The original story of the Mechanical Turk is a more comical affair. Invented by Wolfgang von Kempelen in 1770, the Turk was the first ever chess “computer.” It was also a big fat lie. It was just a big machine that let a person hide inside and play chess. Sometimes it is true that the world is overfilled with complexity and that understanding is impossible. Sometimes you just need to pull back the curtain:
#2: Dumping plastics
I realise that Just Two Things is a little obsessed with plastics, but they are everywhere, and so far attempts to manage plastic waste have not been effective.
So this is a nod to the Greenpeace ‘ad’ (1 minute 50) that came out a couple of weeks ago to highlight the amount of plastic waste that the UK generates—and the fact that we’re dumping some of it illegally. The short film is the work of Park Village Studios.
Here’s some of Greenpeace’s notes on why they made the video:
What you see in the film is the amount of plastic we dump on other countries every single day. That’s on average, 1.8 million kilograms a day – or 688,000 tonnes a year of our plastic waste that is fuelling health and wildlife emergencies around the world. Plastic kills hundreds of thousands of marine birds, sea mammals and turtles every year – but it’s not just harming wildlife and our oceans, it’s harming people too.
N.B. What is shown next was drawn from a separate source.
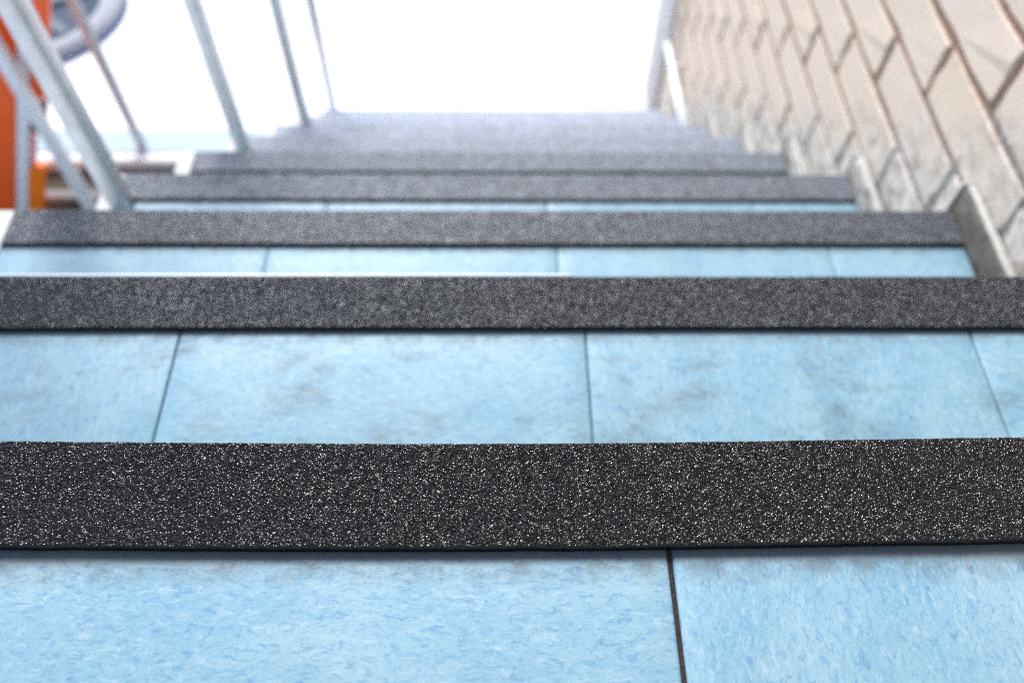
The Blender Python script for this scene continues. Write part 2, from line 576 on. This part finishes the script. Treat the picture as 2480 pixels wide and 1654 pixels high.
wbox('mortar', (WX + 0.0032, Y0w, GZ - 0.05), (WX + 0.19, Y1w, ZTOP), M['mortar'])


def brick_mesh(L, seed):
    r = random.Random(seed)
    H, D = PH - 0.0095, 0.05
    bm = bmesh.new()
    box_bm(bm, (0, -L / 2, -H / 2), (D, L / 2, H / 2))
    # uneven arrises on the face, then a soft bevel
    front = [e for e in bm.edges if all(v.co.x < 1e-5 for v in e.verts)]
    bmesh.ops.subdivide_edges(bm, edges=front, cuts=3)
    for v in bm.verts:
        if v.co.x < 1e-5:
            v.co.y += r.uniform(-0.0030, 0.0022)
            v.co.z += r.uniform(-0.0022, 0.0022)
            v.co.x += r.uniform(0, 0.0014)
    fe = [e for e in bm.edges if all(v.co.x < 2e-3 for v in e.verts) and len(e.link_faces) == 2 and any(abs(f.normal.x) < 0.5 for f in e.link_faces)]
    bmesh.ops.recalc_face_normals(bm, faces=bm.faces)
    bm.normal_update()
    fe = [e for e in bm.edges if len(e.link_faces) == 2 and e.calc_face_angle(0) > 1.0 and all(v.co.x < 2e-3 for v in e.verts)]
    bmesh.ops.bevel(bm, geom=fe, offset=0.0035, segments=1, affect='EDGES')
    bmesh.ops.delete(bm, geom=[f for f in bm.faces if all(v.co.x > D - 1e-5 for v in f.verts)], context='FACES')
    me = from_bm('brick', bm)
    me.materials.append(M['brick'])
    return me


variants = [brick_mesh(PL - 0.0115, s) for s in range(7)]
n_br = 0
zc0 = -0.2045 + PH / 2 - 0.0       # course above the joint at z = -0.2045
for c in range(-19, 12):
    zc = zc0 + c * PH
    if zc - PH / 2 < GZ - 0.08 or zc + PH / 2 > ZTOP:
        continue
    shift = 0.604 if c % 2 else 0.604 + PL / 2     # course just below the -0.2045 joint (c=-1) has a joint at y=0.604
    n0 = math.floor((Y0w - shift) / PL)
    for n in range(n0, n0 + 16):
        a, b = shift + n * PL, shift + (n + 1) * PL
        a2, b2 = max(a, Y0w), min(b, Y1w)
        if b2 - a2 < 0.03:
            continue
        # blocks buried behind the stairs are left out
        if zc + PH / 2 < -(b2 + 0.0) * RISE / RUN - 0.28:
            continue
        if abs((b2 - a2) - PL) < 1e-4:
            me = variants[(n * 3 + c * 5) % 7]
        else:
            me = brick_mesh(b2 - a2 - 0.0115, 100 + n + c)
        o = link('brick', me, None, wall)
        o.location = Vector((WX + random.uniform(-0.0006, 0.0008), (a2 + b2) / 2 + random.uniform(-0.002, 0.002), zc + random.uniform(-0.0012, 0.0012))) - WO
        o.rotation_euler = (random.uniform(-0.004, 0.004), 0, random.uniform(-0.003, 0.003))
        n_br += 1
print('bricks', n_br)

# skirting tiles stepping down along the wall, each with a pale bead on its top edge
for k in range(0, 9):
    yf, zt = k * RUN, -k * RISE
    a, b = yf - RUN + 0.0, yf + 0.006
    h = 0.040 + random.uniform(-0.002, 0.002)
    sk = wbox('skirting_tile', (XR + 0.0015, a + 0.001, zt - 0.02), (WX - 0.0015, b, zt + h), M['skirt'], bevel=0.001)
    sk['wear'] = 0.0 if k <= 2 else 0.9
    wbox('cement_bead', (XR + 0.0052, a + 0.003, zt + h + 0.0002), (WX - 0.0012, b - 0.002, zt + h + 0.0042), M['bead'], bevel=0.0015)
    wbox('cement_bead', (XR - 0.0005, b + 0.0003, zt - 0.03), (WX - 0.0012, b + 0.006, zt + h + 0.003), M['bead'], bevel=0.0015)

# plastered pier ending the wall
pier = box('plaster_pier', (0.600, 2.312, GZ - 0.02), (0.82, 2.545, 1.35), M['plaster'], bevel=0.006)
pier['label'] = 'plain grey plastered pier at the far end of the beige block wall'
pier['category'] = 'pillar'

# white plastic pipe running along the wall and turning up
PX = 0.588
path = [(PX, 1.66, -1.388), (PX, 1.95, -1.394), (PX, 2.22, -1.400)]
for i in range(1, 7):
    a = math.pi / 2 * i / 6
    path.append((PX, 2.22 + 0.045 * math.sin(a), -1.400 + 0.045 * (1 - math.cos(a))))
path += [(PX, 2.265, -0.9), (PX, 2.265, 1.1)]
pipe = thing('drain_pipe', 'white plastic pipe bending upward against the far end of the block wall', 'pipe', (PX, 2.22, -1.4))
pb = tube('pipe', path, 0.0125, M['pvc'], pipe)
pb.location = (-PX, -2.22, 1.4)
for z in (-1.1, -0.4, 0.4):
    cl = box('clip', (PX - 0.015, 2.248, z), (0.6005, 2.282, z + 0.014), M['pvc'], pipe, bevel=0.002)
    cl.location = (-PX, -2.22, 1.4)
cl = box('clip', (PX - 0.015, 2.09, -1.4125), (WX + 0.0008, 2.104, -1.384), M['pvc'], pipe, bevel=0.002)
cl.location = (-PX, -2.22, 1.4)

# ---------------------------------------------------------------- stair railing on the left
rail = thing('stair_railing', 'square galvanised metal railing standing along the open left edge of the steps', 'railing', (-0.62, 0.737, -3 * RISE))
RO = Vector((-0.62, 0.737, -3 * RISE))
HX, HY = 0.0140, 0.0175
for i, k in enumerate((-1, 1, 3, 5, 7, 9)):
    px, py = -0.613, 0.737 + (k - 3) * 0.278
    if k == 9:
        px, py, base = -0.650, 2.39, GZ
    else:
        base = -k * RISE + 0.0006
    top = -(py / RUN) * RISE + 0.98
    p = box('post', (px - HX, py - HY, base), (px + HX, py + HY, top), M['steel'], rail, bevel=0.003)
    p.location = -RO
sl = RISE / RUN
bm = bmesh.new()
y0, y1 = 0.737 - 4 * 0.278 - 0.1, 2.5
for (ya, yb, off, hh, ww) in ((y0, y1, 0.98, 0.02, 0.022),):
    vs = []
    for y in (ya, yb):
        for dx, dz in ((-ww, 0), (ww, 0), (ww, 2 * hh), (-ww, 2 * hh)):
            vs.append(bm.verts.new((-0.62 + dx, y, -y * sl + off + dz)))
    for j in range(4):
        bm.faces.new((vs[j], vs[(j + 1) % 4], vs[4 + (j + 1) % 4], vs[4 + j]))
    bm.faces.new(vs[:4][::-1]); bm.faces.new(vs[4:])
o = link('handrail', from_bm('handrail', bm), M['steel'], rail)
o.location = -RO

# ---------------------------------------------------------------- lower fence beyond the stairs
fence = thing('metal_fence', 'pale painted metal fence standing in the brown bed below the left side of the stairs', 'fence', (-1.37, 1.95, GZ))
FO = Vector((-1.37, 1.95, GZ))
for x, y, w in ((-1.384, 1.755, 0.0175), (-1.359, 2.187, 0.015), (-1.340, 2.62, 0.0115), (-1.32, 3.05, 0.0175)):
    if y > 2.5:
        continue
    p = box('post', (x - w, y - w, GZ), (x + w, y + w, -0.72), M['paintsteel' if w > 0.017 else 'greypaint'], fence, bevel=0.003)
    p.location = -FO
o = tube('top_rail', [(-1.40, 1.5, -0.705), (-1.345, 2.45, -0.705)], 0.018, M['paintsteel'], fence)
o.location = -FO

# weathered kerb bar lying in the bed
o = box('kerb_block', (-1.75, 1.886, GZ + 0.004), (-1.15, 1.925, GZ + 0.035), M['greybar'], bevel=0.006)
o['label'] = 'narrow weathered grey kerb block lying across the brown soil bed'
o['category'] = 'kerb'

# ---------------------------------------------------------------- orange barricade (A-frame seen end on)
bar = thing('folding_barricade', 'orange folding barricade with a white stripe standing beyond the left edge of the stairs', 'barricade', (-1.72, 1.82, GZ))
BO = Vector((-1.72, 1.82, GZ))


def lean(z):                      # x of the line between orange and white, leaning towards the stairs as it rises
    return -1.255 + (z + 0.881) * (0.434 / 0.904)


def slab(name, off0, off1, za, zb, y0, y1, mat):
    o = extrude_poly(name, [(lean(za) + off0, za), (lean(za) + off1, za), (lean(zb) + off1, zb), (lean(zb) + off0, zb)], y0, y1, mat, bar)
    o.location = -BO
    return o


slab('board', -0.125, -0.0015, GZ, -0.60, 1.800, 1.835, M['orange'])
slab('stripe', 0.0, 0.0405, GZ, -0.60, 1.803, 1.832, M['paintsteel'])
slab('bracket', 0.042, 0.094, GZ, -1.567, 1.800, 1.830, M['orange2'])
slab('bracket', 0.042, 0.062, -1.565, -1.44, 1.802, 1.826, M['pink'])
slab('bracket', 0.042, 0.092, -1.428, -1.30, 1.802, 1.826, M['darkred'])
slab('bracket', 0.042, 0.088, -1.285, -0.70, 1.800, 1.830, M['orange'])
ap = lean(-0.60)
o = extrude_poly('rear_board', [(ap - 0.13 - 0.60, GZ), (ap - 0.60, GZ), (ap - 0.127, -0.60), (ap - 0.20, -0.60)], 1.845, 1.875, M['orange'], bar)
o.location = -BO
o = box('hinge', (ap - 0.16, 1.797, -0.63), (ap - 0.10, 1.879, -0.60), M['steel'], bar, bevel=0.004)
o.location = -BO

# ---------------------------------------------------------------- wheel lying on the paving at the upper left
wc = Vector((-2.025, 3.01, GZ))
cart = thing('spare_wheel', 'round blue-grey wheel with pale tyre lying flat on white paving at upper left', 'wheel', wc)


def lathe(name, prof, mat, parent, n=56):
    bm = bmesh.new()
    rings = [[bm.verts.new((rr * math.cos(2 * math.pi * k / n), rr * math.sin(2 * math.pi * k / n), z)) for k in range(n)] for rr, z in prof]
    for a, b in zip(rings, rings[1:]):
        for k in range(n):
            f = bm.faces.new((a[k], a[(k + 1) % n], b[(k + 1) % n], b[k]))
            f.smooth = True
    if prof[0] != prof[-1]:
        bm.faces.new(rings[0]); bm.faces.new(rings[-1][::-1])
    return link(name, from_bm(name, bm), mat, parent)


lathe('tread_band', [(0.391, 0.0), (0.400, 0.003), (0.402, 0.006), (0.402, 0.012), (0.397, 0.016), (0.388, 0.018), (0.388, 0.0), (0.391, 0.0)], M['tread'], cart)
lathe('tyre', [(0.290, 0.004), (0.296, 0.036), (0.315, 0.040), (0.350, 0.034), (0.387, 0.0185), (0.387, 0.004), (0.290, 0.004)], M['tyre'], cart)
lathe('rim', [(0.03, 0.016), (0.20, 0.018), (0.262, 0.024), (0.281, 0.034), (0.289, 0.034), (0.289, 0.008), (0.03, 0.008)], M['hub'], cart)
lathe('hub', [(0.058, 0.017), (0.056, 0.034), (0.035, 0.038), (0.02, 0.038)], M['spoke'], cart, 24)
for k in range(5):
    a = 0.55 + k * 2 * math.pi / 5
    bm = bmesh.new()
    box_bm(bm, (0.05, -0.024, 0.0185), (0.268, 0.024, 0.032), 0.006)
    bmesh.ops.rotate(bm, verts=bm.verts, cent=(0, 0, 0), matrix=Matrix.Rotation(a, 3, 'Z'))
    link('spoke', from_bm('spoke', bm), M['spoke'], cart)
Plastic being sent overseas is being dumped or burned in the open air, with local communities in Turkey and Malaysia reporting serious health problems, like respiratory issues, nosebleeds and headaches.
It’s also illegal to send plastic overseas unless you know that it is going to be recycled, but the UK is sending plastic to countries where it’s not being recycled, as—for example—in the case of Turkey.
The lines in the film from the Johnson and Gove characters are taken from speeches. They did say all of this.
Update: I speculated about the origin of the idea that “data is the new oil” in Just Two Things last week. In his Observer/Guardian column on technology yesterday, John Naughton attributes the phrase to Clive Humby, whose company built the Tesco supermarket loyalty card in the 1990s.